I started photography when I was 15, with a twin lens reflex camera of uncertain make and vintage. It was a camera my father had as a boy, if I'm not mistaken. That camera was stolen out of my college dorm room. For some reason I felt I needed to replace it, and at that moment I became a photographer. I bought a Yashica MAT and moved on. The school darkroom was where I taught myself to develop black-and-white film and use an enlarger to create prints.

San Francisco

When I moved to San Francisco, that roll film camera went with me. At that time virtually all "serious" photography was black-and-white. Nonetheless I began to work with color, got a Minolta SLR, and never really looked back. Eventually I moved up to a Nikon F3, shooting slide film and developing my own Cibachrome prints.

Hawaii

On a vacation to the Big Island, it struck me that I could as easily live there as visit. So off I went, and spent the next 12 years there. There are few more photographic -- or more photographed -- places on earth. I continued to work with color slide film, but instead of printing Cibachromes, began to use a Nikon scanner with Adobe Photoshop.
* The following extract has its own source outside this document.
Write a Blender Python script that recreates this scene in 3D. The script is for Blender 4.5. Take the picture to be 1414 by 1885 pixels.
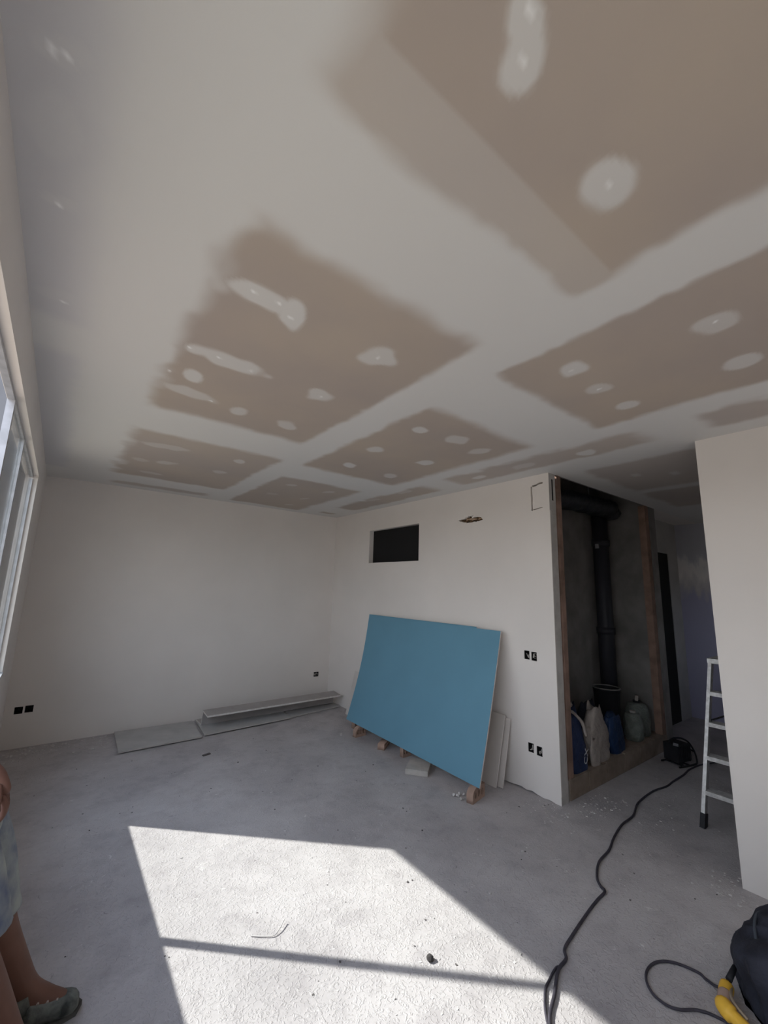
import bpy, bmesh, math, random
import numpy as np
from mathutils import Vector, Matrix
random.seed(7)
S = bpy.context.scene
for o in list(bpy.data.objects): bpy.data.objects.remove(o)

# ------------------------------------------------------------- camera
cam_d = bpy.data.cameras.new('camera'); cam = bpy.data.objects.new('camera', cam_d); S.collection.objects.link(cam)
PITCH, ROLL, YAW, F = 0.17998549, 0.03149275, 0.91735641, 768.305
cp, sp, cy, sy = math.cos(PITCH), math.sin(PITCH), math.cos(YAW), math.sin(YAW)
fw = Vector((cy*cp, sy*cp, sp)); rt = Vector((sy, -cy, 0)); up = rt.cross(fw)
r2 = rt*math.cos(ROLL)+up*math.sin(ROLL); u2 = -rt*math.sin(ROLL)+up*math.cos(ROLL)
M = Matrix.Identity(4)
for i in range(3):
    M[i][0], M[i][1], M[i][2] = r2[i], u2[i], -fw[i]
M[0][3], M[1][3], M[2][3] = -3.2322, -5.4010, 1.5748
cam.matrix_world = M
cam_d.sensor_fit = 'HORIZONTAL'; cam_d.sensor_width = 36; cam_d.lens = 36*F/1414
cam_d.clip_start = .02; S.camera = cam

# ------------------------------------------------------------- world, sun, exposure
SUN, SKY, EXPO = 8.8, 3.1, 0.12
w = bpy.data.worlds.new('sky'); S.world = w; w.use_nodes = True
nt = w.node_tree; nt.nodes.clear()
out = nt.nodes.new('ShaderNodeOutputWorld'); bg = nt.nodes.new('ShaderNodeBackground')
tc = nt.nodes.new('ShaderNodeTexCoord'); sep = nt.nodes.new('ShaderNodeSeparateXYZ')
rmp = nt.nodes.new('ShaderNodeValToRGB'); mr = nt.nodes.new('ShaderNodeMapRange')
nt.links.new(tc.outputs['Generated'], sep.inputs[0]); nt.links.new(sep.outputs['Z'], mr.inputs['Value'])
mr.inputs['From Min'].default_value = -1; mr.inputs['From Max'].default_value = 1
nt.links.new(mr.outputs[0], rmp.inputs[0])
e = rmp.color_ramp.elements
e[0].position = .40; e[0].color = (.40, .36, .32, 1)
e[1].position = .505; e[1].color = (.93, .95, 1.0, 1)
x = e.new(.49); x.color = (.48, .46, .43, 1)
x = e.new(1.0); x.color = (.55, .70, 1.0, 1)
nt.links.new(rmp.outputs[0], bg.inputs[0]); bg.inputs[1].default_value = SKY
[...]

Eventually I obtained a 1 megapixel Nikon digital camera. For the next few years I used both color film (scanned) and purely digital media.

Now

My equipment is completely digital, though I still have the Nikon film cameras. I expect I will again begin to mix in color film. The differences between film and digital are quite pronounced, and I am not yet convinced that digital totally replaces film.

Living in the mountains of the American Southwest has created a new set of visual opportunities. Certain images in our world still move me. When I see them, I can feel them. That's when I take a photograph. It may take me just a moment or two, or an hour.